# What to work on
Using the data below, copy every line that contains the word "picture".

___ Data extract

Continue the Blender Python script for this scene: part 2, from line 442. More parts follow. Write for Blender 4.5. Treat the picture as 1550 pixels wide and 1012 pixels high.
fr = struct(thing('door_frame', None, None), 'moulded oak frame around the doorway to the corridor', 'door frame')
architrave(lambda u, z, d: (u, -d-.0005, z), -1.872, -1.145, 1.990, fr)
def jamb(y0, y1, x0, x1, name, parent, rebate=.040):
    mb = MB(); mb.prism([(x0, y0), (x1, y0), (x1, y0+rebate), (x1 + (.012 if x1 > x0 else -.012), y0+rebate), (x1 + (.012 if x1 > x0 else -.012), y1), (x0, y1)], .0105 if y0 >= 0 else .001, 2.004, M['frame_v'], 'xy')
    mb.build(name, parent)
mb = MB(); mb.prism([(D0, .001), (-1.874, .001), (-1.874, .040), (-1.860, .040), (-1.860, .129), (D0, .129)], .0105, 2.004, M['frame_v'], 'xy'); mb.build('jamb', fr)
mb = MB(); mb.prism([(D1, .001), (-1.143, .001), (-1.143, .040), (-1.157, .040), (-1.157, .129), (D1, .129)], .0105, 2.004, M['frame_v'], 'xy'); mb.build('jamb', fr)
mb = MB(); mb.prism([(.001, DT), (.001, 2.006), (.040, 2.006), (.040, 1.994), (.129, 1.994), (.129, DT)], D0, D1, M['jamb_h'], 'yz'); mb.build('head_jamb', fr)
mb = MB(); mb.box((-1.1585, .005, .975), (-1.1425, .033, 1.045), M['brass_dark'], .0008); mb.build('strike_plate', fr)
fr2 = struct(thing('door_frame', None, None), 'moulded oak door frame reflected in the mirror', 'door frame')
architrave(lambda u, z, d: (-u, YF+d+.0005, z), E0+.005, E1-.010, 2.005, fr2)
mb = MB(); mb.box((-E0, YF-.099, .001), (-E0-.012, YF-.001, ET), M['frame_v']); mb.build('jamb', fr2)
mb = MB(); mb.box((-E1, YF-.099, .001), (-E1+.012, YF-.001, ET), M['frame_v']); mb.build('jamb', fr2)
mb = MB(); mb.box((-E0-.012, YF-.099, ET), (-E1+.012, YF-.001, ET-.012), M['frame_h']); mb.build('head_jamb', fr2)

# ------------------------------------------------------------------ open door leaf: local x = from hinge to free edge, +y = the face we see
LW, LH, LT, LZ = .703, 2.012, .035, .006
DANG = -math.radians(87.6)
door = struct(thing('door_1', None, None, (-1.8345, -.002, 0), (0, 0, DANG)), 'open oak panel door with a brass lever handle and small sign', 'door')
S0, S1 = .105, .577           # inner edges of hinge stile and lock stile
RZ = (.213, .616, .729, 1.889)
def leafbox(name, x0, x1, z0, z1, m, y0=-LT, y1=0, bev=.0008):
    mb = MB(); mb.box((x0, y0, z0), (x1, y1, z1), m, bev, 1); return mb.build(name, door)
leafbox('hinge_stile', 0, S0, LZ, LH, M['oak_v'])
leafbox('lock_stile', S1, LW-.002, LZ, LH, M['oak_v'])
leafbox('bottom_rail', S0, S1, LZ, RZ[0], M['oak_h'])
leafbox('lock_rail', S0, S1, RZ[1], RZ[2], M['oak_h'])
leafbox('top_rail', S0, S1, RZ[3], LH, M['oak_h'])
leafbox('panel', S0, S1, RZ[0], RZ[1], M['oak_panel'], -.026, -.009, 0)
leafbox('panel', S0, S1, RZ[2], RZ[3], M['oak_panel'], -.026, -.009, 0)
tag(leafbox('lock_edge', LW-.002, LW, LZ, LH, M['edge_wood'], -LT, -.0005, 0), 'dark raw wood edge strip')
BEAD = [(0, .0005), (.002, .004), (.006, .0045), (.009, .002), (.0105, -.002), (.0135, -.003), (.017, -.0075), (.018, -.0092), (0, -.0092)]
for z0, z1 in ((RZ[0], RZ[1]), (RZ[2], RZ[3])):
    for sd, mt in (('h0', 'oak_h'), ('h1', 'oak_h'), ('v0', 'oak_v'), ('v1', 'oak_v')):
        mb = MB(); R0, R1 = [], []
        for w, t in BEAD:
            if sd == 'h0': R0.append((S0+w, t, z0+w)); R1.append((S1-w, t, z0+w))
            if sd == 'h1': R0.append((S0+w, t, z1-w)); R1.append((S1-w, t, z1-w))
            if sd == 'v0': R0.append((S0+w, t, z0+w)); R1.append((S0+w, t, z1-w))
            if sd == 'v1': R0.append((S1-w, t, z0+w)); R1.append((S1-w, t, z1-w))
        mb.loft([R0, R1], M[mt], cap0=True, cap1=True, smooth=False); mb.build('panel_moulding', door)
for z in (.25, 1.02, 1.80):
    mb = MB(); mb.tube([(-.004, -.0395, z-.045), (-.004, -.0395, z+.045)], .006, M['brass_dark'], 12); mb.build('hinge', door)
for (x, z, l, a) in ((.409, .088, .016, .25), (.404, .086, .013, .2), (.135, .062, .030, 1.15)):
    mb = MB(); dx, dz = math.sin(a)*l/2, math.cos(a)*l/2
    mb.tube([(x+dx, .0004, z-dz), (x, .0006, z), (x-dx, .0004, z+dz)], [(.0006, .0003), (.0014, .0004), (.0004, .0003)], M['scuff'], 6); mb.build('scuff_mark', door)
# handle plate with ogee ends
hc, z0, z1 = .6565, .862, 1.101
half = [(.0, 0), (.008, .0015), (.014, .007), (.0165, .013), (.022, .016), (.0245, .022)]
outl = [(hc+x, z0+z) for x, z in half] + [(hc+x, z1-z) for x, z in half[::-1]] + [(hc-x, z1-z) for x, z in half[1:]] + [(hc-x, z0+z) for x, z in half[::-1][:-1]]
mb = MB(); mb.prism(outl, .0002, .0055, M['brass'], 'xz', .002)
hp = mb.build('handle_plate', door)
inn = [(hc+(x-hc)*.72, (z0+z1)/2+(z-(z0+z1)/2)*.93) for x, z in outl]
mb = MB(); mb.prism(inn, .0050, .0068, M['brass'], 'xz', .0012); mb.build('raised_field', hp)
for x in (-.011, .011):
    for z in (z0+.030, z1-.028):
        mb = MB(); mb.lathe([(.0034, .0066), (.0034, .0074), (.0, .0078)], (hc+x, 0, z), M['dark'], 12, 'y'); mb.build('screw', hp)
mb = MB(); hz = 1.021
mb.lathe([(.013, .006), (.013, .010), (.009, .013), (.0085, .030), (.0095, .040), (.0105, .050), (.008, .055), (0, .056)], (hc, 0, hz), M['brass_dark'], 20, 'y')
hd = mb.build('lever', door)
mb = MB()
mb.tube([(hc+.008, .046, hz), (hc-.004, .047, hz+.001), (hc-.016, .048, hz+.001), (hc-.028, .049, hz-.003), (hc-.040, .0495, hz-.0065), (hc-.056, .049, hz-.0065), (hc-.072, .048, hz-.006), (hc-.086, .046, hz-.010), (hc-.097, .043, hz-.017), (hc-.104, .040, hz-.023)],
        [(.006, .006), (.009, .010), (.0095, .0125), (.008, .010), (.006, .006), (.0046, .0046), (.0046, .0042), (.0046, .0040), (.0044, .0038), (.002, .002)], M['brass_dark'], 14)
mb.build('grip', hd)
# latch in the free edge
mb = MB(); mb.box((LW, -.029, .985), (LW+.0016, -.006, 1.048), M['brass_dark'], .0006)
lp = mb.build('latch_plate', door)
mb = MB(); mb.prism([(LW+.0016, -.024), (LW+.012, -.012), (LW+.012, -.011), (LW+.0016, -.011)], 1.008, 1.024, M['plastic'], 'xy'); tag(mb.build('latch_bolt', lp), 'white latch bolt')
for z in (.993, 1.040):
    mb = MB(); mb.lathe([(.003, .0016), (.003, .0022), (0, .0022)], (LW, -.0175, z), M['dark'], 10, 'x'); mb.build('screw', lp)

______
___ Data extract

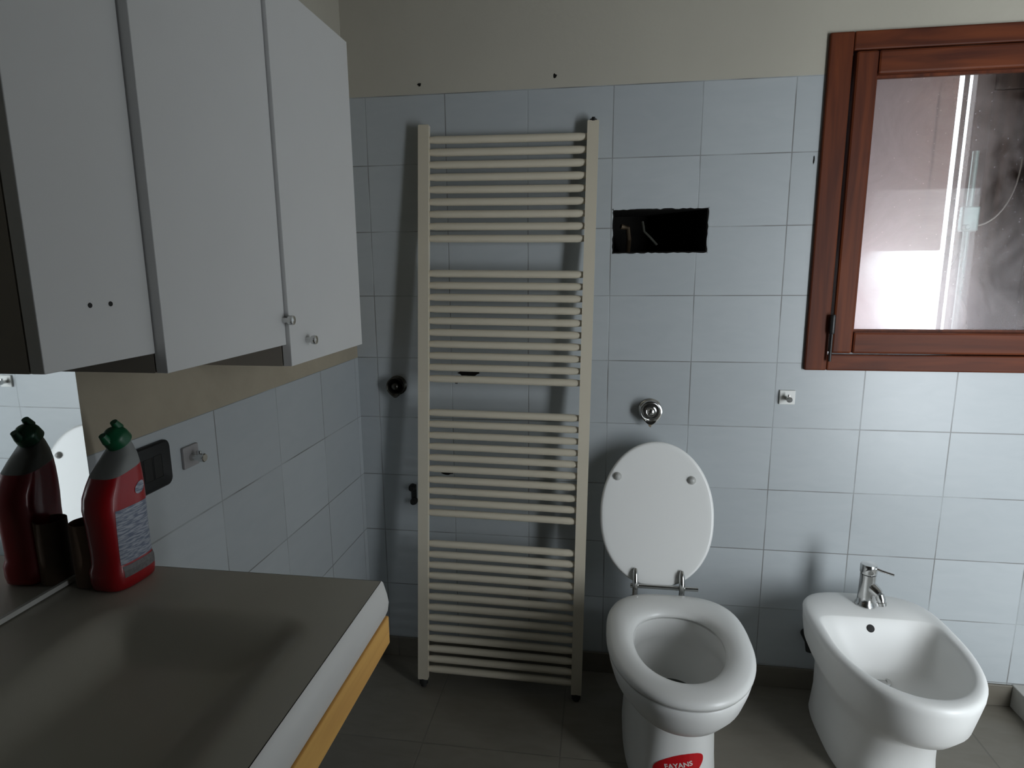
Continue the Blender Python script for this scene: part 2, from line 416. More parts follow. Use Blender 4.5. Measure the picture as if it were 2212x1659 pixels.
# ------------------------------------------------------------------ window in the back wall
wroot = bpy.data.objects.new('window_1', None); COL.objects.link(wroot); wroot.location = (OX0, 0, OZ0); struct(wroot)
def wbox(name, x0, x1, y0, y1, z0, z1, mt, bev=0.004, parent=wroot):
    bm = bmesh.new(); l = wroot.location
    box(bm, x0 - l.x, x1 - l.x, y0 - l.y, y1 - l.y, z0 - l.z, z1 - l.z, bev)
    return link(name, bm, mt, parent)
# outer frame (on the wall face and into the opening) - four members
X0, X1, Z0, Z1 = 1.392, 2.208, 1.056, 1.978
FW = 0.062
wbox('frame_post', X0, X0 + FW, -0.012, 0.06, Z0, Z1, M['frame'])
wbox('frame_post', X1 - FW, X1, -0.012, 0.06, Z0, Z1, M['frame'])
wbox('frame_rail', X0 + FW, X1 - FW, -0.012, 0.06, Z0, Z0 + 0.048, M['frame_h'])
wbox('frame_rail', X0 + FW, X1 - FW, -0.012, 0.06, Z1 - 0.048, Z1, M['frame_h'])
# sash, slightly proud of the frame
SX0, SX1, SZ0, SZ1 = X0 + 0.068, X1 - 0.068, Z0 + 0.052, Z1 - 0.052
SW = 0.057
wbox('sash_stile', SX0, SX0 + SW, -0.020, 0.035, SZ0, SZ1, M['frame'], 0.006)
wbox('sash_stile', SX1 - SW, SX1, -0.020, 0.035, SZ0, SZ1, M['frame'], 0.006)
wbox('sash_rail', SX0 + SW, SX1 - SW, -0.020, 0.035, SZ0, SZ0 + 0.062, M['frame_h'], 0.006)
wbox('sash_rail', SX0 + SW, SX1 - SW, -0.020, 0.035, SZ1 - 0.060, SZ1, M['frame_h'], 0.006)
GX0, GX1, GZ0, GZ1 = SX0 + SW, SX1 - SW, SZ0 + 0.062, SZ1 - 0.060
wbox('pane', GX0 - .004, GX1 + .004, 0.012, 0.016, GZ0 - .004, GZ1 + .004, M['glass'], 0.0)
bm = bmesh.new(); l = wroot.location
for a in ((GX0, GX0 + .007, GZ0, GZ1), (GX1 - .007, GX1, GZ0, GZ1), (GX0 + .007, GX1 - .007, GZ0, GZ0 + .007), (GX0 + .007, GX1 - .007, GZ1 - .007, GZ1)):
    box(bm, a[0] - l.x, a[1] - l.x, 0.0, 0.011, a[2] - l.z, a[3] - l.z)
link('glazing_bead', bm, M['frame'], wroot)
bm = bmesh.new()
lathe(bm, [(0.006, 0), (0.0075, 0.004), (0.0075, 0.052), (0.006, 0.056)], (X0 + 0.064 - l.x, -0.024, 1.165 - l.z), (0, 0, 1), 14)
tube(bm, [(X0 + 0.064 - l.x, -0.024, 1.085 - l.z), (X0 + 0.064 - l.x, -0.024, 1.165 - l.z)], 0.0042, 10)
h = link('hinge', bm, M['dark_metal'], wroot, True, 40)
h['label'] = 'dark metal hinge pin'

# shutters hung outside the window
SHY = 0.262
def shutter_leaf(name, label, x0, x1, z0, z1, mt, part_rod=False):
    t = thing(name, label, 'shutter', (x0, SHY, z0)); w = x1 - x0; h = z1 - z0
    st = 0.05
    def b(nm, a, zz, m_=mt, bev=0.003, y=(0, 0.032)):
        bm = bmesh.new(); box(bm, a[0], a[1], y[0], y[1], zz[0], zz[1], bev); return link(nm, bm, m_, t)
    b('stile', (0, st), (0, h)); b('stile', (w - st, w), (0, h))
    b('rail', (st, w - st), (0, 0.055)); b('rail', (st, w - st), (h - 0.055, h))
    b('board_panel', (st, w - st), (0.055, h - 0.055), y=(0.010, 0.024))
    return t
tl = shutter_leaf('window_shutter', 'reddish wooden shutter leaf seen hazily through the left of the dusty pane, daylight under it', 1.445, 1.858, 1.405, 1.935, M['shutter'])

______

# Expected answer
Continue the Blender Python script for this scene: part 2, from line 442. More parts follow. Write for Blender 4.5. Treat the picture as 1550 pixels wide and 1012 pixels high.
Continue the Blender Python script for this scene: part 2, from line 416. More parts follow. Use Blender 4.5. Measure the picture as if it were 2212x1659 pixels.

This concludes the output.